According to the CEO of the NATO-accredited company in information security and cybersecurity solutions, the group of Russian cyberactivists has launched several recruitment campaigns for cyberattacks on several Western countries, besides the United States, allegedly in response to the pro-Ukraine alignment, in which Portugal is included.

“The relationship that Killnet has with the Russian state, or very close to the Kremlin, goes through the notion that it’s either outsourced as a mercenary or it’s even by political affiliation. They are carrying out ultraviolent attacks directed at all kinds of critical infrastructures on a continuous basis. There has been a wave of attacks here that has been very successful”, he stressed.

That success, he continued, and building on last week’s attacks, has had media hype and aimed, as with other forays, at creating a brand of the ‘Killnet’ group. 

“[The success] serves to ‘killnet’ to promote itself as the author or originator of the attacks and to be able to recruit more soldiers to increase its strength, on the one hand, and at the same time also increase its destruction and attack capacity for the new waves that will follow,” the Visionware CEO stressed.

“Cyber warfare has been around for a long time. What has been happening is the automation and professionalisation of these cybercriminal groups to be able to do these kinds of deeds on behalf of a state. It will be the next step and, typically, in a very conventional pirate analogy, depending on which history book we read, I may be seen as a malicious pirate, criminal or thief, as well as I may be seen, on the other side of history, as a military hero”, he sustained.

According to Bruno Castro, in this context, there is also a broader approach outside the United States “with the idea that everything that are pro-Ukraine states will also be the target, afterwards, of devastating attacks”.

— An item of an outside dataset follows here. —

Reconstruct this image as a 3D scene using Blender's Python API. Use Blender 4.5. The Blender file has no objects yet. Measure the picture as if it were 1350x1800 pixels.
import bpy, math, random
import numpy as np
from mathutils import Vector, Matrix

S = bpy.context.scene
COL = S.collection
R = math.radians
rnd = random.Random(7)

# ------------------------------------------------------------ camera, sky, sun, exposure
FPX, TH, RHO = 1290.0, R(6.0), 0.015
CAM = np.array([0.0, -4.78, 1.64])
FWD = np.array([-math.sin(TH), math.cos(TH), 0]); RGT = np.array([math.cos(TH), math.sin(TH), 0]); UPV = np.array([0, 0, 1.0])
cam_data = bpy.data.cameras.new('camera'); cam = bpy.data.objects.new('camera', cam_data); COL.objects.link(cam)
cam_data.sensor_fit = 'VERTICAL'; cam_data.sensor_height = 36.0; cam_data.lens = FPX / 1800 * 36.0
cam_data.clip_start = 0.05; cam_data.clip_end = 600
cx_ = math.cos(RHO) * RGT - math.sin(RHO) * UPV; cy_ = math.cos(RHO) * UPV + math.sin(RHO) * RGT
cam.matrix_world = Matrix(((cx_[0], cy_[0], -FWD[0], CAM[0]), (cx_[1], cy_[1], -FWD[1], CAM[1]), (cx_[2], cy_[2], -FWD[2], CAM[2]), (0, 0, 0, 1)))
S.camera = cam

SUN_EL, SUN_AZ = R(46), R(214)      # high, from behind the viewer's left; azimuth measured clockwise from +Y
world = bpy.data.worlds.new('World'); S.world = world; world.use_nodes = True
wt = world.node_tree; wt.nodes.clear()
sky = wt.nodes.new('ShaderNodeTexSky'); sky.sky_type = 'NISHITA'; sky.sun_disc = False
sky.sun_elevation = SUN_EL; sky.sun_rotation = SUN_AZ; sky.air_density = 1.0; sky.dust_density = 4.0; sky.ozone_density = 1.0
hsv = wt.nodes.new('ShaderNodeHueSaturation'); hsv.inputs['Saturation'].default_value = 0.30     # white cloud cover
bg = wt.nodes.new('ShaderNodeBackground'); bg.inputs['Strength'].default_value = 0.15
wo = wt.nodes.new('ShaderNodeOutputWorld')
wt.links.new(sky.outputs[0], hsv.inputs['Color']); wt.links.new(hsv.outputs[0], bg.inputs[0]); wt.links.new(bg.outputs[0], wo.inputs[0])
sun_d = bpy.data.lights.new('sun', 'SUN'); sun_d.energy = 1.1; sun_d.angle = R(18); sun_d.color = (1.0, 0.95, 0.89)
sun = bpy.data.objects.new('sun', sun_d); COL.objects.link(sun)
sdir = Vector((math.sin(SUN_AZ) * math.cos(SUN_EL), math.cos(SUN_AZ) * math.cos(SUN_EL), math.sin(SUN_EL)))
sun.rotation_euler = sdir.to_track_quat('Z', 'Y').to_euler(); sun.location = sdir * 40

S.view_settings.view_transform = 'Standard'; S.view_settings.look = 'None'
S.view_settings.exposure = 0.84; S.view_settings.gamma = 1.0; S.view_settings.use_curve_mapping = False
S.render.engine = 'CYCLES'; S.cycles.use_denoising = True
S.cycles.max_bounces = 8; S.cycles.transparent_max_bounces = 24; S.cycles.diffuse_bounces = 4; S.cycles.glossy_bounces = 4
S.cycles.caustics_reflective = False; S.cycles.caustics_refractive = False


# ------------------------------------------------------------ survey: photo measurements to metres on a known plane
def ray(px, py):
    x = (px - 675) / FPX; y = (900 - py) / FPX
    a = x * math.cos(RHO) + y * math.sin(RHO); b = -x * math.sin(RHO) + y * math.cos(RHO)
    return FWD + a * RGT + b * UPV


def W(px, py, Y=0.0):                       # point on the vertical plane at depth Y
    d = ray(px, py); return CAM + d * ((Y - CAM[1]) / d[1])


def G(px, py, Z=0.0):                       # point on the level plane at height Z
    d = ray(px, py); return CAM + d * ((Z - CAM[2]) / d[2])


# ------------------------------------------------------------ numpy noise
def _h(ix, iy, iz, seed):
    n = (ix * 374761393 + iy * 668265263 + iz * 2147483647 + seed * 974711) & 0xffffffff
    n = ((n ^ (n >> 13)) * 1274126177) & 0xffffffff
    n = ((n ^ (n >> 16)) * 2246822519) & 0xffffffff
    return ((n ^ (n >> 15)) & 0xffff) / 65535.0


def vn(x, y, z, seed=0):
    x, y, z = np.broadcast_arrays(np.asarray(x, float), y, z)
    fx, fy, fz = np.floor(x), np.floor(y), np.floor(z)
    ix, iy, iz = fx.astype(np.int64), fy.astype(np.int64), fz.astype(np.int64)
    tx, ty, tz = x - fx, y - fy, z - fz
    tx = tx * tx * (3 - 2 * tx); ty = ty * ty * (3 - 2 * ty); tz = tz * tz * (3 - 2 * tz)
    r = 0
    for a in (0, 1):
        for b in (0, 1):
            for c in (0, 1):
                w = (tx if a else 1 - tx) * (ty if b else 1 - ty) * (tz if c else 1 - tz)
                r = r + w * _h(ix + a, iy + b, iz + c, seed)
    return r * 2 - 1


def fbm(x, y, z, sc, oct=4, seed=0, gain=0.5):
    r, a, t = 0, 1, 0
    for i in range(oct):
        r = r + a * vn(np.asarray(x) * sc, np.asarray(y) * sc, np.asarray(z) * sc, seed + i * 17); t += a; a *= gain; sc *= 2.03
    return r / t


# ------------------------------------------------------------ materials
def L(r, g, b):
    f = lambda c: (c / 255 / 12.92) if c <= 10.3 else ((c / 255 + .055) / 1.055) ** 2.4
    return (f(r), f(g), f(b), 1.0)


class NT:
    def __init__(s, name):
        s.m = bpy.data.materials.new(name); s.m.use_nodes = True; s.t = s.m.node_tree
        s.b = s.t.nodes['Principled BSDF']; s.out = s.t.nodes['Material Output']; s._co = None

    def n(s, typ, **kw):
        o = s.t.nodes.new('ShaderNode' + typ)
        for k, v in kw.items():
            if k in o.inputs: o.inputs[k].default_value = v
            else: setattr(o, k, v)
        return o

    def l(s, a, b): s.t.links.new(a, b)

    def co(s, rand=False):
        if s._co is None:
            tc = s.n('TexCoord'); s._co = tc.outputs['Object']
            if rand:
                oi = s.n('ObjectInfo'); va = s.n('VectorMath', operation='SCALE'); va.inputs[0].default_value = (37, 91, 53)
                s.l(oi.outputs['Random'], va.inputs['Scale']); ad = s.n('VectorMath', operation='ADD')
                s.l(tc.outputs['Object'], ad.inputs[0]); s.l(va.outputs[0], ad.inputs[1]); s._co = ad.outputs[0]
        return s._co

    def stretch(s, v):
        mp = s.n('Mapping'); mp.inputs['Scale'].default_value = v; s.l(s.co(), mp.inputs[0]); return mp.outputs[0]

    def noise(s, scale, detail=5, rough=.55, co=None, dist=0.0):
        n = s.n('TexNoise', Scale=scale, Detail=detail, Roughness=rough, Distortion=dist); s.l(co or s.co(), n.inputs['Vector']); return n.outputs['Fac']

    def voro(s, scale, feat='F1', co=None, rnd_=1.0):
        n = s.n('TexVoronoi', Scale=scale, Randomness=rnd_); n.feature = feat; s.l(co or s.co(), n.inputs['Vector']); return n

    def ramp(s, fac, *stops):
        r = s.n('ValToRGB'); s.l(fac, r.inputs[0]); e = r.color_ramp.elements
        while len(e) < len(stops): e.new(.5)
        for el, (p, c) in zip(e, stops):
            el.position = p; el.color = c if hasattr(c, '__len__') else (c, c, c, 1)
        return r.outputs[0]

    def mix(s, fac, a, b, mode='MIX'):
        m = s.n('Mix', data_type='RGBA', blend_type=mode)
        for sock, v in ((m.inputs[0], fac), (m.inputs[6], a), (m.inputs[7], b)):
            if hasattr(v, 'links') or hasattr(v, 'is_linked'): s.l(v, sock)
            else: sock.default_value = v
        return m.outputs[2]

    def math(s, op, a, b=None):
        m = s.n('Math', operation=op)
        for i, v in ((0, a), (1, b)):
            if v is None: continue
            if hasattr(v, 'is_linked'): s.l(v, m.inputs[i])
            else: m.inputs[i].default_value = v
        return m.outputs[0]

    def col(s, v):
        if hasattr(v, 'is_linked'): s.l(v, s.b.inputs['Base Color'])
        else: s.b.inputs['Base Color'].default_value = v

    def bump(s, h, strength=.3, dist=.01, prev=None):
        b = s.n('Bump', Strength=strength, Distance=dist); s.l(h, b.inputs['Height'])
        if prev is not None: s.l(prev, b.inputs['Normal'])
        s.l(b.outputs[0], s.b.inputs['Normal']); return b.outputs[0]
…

“This [attack] was clearly covered in the media and they made sure it was so. There has already been another ‘call to arms’ here from other cybercriminal groups or ‘lone wolves’ who also wanted to support the ’cause’ and this will be an ongoing process, which will continue, in which Portugal fits into this context because it is avowedly pro-Ukraine and will be part, in theory, of the next targets of Killnet or other Russia-supporting cybercriminal groups,” he added.

In Portugal, he continued, what Visionware has done is no more than what it has done worldwide. 

“We work a lot on the preventive component, that of ‘awareness’, being able to constantly analyse and monitor what is happening in this criminal underworld and, in parallel, to be, continuously, ‘stressing’ the security infrastructures of our clients, as well as giving attention to the internal mechanisms to react and recover from cyber attacks,” he explained. 

“Attacks of this nature and very targeted at critical infrastructures (…) are clearly the concept of cyber warfare: attacking with violence, interrupting the basic services of a society and calling into question the rule of law,” he maintained.

“From there, [the intention is] to create instant instability in the populace, through panic and instilling a sense of terror and insecurity through the interruption of basic services, such as energy, communications, water, transport, banking. This is what sustains the basic pillars of a society which, when interrupted in a digital war logic, has an impact and is sometimes more violent than a conventional, military war”, he summarised.